Paul Joostens ( Antwerp 1889 - Antwerp 1960 )

Geboren in een Antwerps Franstalig bourgeois milieu wilde hij eerst architect worden, maar na zijn studies aan de academie sloot hij zich aan bij de Antwerpse Avantgarde.

Rond 1916 schilderde hij kubistisch en vanaf 1919 maakte hij dadaïstische abstracte collages en objecten van wegwerpmaterialen. Hij publiceerde in 1922 een dadatekst, "Salopes ou le quart heure de rage au soleil". Zijn vrienden waren de dichter Paul Van Ostaijen en de gebroeders Jespers. Samen stichten ze "De bond zonder gezegeld papier"

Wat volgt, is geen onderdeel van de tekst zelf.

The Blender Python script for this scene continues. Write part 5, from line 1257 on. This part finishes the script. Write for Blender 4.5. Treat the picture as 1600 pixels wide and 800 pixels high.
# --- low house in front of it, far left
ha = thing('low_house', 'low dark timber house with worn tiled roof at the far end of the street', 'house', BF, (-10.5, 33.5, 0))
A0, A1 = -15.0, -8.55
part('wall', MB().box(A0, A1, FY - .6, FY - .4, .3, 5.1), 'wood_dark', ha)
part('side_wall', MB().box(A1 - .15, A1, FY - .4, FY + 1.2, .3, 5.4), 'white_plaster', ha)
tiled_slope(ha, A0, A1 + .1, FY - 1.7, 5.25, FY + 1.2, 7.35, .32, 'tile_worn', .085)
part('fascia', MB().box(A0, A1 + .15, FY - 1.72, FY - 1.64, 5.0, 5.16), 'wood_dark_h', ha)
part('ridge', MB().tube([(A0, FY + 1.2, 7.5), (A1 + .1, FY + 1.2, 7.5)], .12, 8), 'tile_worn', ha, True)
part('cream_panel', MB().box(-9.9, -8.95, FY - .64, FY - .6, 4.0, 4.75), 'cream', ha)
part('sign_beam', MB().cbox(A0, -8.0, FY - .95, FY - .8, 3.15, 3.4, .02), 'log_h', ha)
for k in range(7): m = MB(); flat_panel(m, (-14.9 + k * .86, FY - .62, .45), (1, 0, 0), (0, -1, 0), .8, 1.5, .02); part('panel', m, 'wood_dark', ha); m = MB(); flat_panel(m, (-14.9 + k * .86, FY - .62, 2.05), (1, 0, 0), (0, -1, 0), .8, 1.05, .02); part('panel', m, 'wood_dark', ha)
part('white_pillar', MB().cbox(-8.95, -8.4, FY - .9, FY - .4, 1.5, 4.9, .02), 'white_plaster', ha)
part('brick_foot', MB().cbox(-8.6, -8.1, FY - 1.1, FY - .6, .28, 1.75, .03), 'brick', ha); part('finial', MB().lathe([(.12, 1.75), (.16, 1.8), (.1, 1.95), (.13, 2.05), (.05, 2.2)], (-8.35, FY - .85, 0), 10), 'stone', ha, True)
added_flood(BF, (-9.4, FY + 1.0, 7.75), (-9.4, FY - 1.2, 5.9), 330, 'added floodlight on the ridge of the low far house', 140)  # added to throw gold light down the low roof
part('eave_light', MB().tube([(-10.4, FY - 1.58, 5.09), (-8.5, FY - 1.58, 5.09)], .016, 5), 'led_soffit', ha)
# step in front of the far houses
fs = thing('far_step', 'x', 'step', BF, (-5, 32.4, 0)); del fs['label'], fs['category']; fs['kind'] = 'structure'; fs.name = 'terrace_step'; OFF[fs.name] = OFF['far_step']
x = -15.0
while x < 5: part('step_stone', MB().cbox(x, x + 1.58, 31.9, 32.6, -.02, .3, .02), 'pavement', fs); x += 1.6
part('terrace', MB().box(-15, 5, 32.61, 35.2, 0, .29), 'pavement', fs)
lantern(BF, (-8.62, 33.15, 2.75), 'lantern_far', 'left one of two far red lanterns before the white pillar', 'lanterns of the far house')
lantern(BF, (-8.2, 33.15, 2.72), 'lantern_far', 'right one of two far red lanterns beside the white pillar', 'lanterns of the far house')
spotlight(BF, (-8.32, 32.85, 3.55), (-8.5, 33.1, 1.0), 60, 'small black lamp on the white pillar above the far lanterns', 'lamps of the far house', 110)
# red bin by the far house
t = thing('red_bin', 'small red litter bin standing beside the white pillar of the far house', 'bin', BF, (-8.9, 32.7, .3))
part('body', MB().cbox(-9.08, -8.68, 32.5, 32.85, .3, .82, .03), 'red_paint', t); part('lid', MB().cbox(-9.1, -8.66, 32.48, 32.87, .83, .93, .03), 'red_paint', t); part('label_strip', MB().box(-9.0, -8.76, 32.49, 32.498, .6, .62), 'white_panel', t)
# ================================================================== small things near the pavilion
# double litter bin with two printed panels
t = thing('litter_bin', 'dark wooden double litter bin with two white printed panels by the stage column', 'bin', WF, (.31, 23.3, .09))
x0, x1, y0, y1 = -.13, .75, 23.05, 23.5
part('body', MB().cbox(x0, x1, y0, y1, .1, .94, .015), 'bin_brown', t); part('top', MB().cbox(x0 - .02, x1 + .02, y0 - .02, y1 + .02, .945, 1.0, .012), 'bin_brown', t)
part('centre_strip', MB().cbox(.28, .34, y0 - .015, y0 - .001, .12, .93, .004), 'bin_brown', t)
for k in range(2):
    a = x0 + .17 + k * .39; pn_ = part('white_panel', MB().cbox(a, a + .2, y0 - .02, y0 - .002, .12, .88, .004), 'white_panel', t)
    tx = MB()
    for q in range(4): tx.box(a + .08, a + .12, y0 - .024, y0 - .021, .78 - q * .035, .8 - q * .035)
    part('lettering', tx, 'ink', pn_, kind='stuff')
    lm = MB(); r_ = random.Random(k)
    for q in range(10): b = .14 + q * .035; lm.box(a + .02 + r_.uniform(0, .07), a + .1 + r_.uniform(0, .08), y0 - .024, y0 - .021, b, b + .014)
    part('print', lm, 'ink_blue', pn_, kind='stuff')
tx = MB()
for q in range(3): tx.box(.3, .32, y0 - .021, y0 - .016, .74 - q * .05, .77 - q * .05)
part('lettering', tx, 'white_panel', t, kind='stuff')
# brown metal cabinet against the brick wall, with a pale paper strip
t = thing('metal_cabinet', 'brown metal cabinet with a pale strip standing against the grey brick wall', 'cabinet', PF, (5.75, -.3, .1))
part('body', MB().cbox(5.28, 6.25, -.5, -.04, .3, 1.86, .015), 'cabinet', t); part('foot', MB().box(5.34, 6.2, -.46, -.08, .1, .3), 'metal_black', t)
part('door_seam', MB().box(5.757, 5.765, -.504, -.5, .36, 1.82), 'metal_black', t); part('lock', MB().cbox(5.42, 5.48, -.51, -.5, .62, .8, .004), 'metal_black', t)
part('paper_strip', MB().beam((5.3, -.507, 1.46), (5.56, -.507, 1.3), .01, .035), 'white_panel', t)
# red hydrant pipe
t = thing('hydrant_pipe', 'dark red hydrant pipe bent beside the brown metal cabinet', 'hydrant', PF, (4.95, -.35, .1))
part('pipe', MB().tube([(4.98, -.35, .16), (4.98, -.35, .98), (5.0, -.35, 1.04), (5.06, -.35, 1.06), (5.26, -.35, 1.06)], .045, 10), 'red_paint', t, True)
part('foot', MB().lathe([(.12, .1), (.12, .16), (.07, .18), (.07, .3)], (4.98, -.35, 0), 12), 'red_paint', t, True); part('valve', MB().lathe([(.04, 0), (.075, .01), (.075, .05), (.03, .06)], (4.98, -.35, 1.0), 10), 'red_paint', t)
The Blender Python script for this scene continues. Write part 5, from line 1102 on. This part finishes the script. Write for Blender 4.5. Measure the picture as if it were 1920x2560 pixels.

Rond 1925 keerde hij de Avantgarde de rug toe, brak met zijn vrienden en schiep een eigen stijl, de "Joostens gotiek". Geïnspireerd door Hans Memling en de Vlaamse primitieven schilderde hij talloze madonna's en religieuze taferelen. Maar daarnaast schilderde en tekende hij ook sensuele kindvrouwtjes uit de Antwerpse volksbuurten die hij "Poezeloezen" noemde, een thema dat hem gans zijn leven obsedeerde. Hij maakte reeksen fotocollages en schreef poëzie, dagboeken en andere teksten die meestal ongepubliceerd bleven. In de vijftiger jaren hernam hij zijn dadaïstische assemblages. Zijn temperamentvol karakter voerde hem in een isolement dat hij uitdrukte in duistere houtskooltekeningen. Hij stierf vereenzaamd. Pas na zijn dood kreeg hij in 1976 een retrospectieve in het ICC in Antwerpen.